Here’s why: Two ideas in that interview bridged the wide gap between investigative journalism and fiction writing. The first was the nitty-gritty aspect of journalism, which Robinson refers to as making the sausage: “how reporters disagree with one another, how we stumble around in the dark, how, sometimes, we find the most important things quite by accident.” (That sounds quite familiar.)
The second idea came from director and co-writer Tom McCarthy, who reminds us that the Spotlight reporters “…waited until they had it exactly right, and that’s something we rarely see nowadays, isn’t it? And I think, ultimately, it’s why when they did print this story, it was sort of beyond reproach. It was so definitive and so just powerful and complete.”
Today’s 24/7 news cycle rewards quick reporting over deep reporting, because the first appearance of a story will usually get the most views. What Spotlight reminds us is that it takes more time than we’d like to get it right, to establish all the details and connect all the dots so that it’s “definitive and powerful and complete.”
Fiction writers are also pressured to publish early and often, because nothing draws attention to the old books like a brand new one. Besides, we want to get our latest story out into the world ASAP so we can talk about it. (And like a favorite child, we definitely want to talk about it.)
Many novels I’ve read recently show the telltale signs of being published too quickly (even those with an agent and editor). And it’s easy to understand how that happens: with external and internal pressures aligned, it’s just too hard to keep slogging away until a story is the very best it can possibly be.
Another interview comment of McCarthy’s speaks to the doggedness that is a prerequisite for any writer who wants to polish and not just publish: “And it’s those reporters that have the passion to stick to it and stick with it and keep going back again and again and again. These are the people that break the big stories.” (Or, I would argue, write the “big” novels.)
Beyond doggedness, breaking a story as big as the child abuse scandal required the strong backing of a powerful institution like the Boston Globe. As McCarthy says, “It was Goliath vs. Goliath… They had the time to do this. They had the time to go back the next day and the next day and the next day. It speaks to a really strong, free press, a financially supported press that enables professional reporters to do their job.”

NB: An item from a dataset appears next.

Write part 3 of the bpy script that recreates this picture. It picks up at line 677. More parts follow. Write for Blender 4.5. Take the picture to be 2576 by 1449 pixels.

Now that this movie about journalism has been rewarded by the Oscar judges, I can only hope that will help keep investigative journalism a top priority—even as the internet continues to reward the quickest rather than the deepest.
One final note: although many of my favorite movies originated as books, I don’t think that process would’ve been good for Spotlight, because the most dramatic moments were built on subtle facial expressions and almost-off-camera body language. Maybe the right author could’ve captured that with internal dialogue and long-winded description—but maybe not. Better for this heartrending story to go straight from reality to the big screen.
As for my own next big story, I’ll be relying on a few of you—my first readers—to help me make what McCarthy calls “this sort of collective decision of when to go with a story.” Because the more excited an author is, the easier it is to press the magic publish button too soon.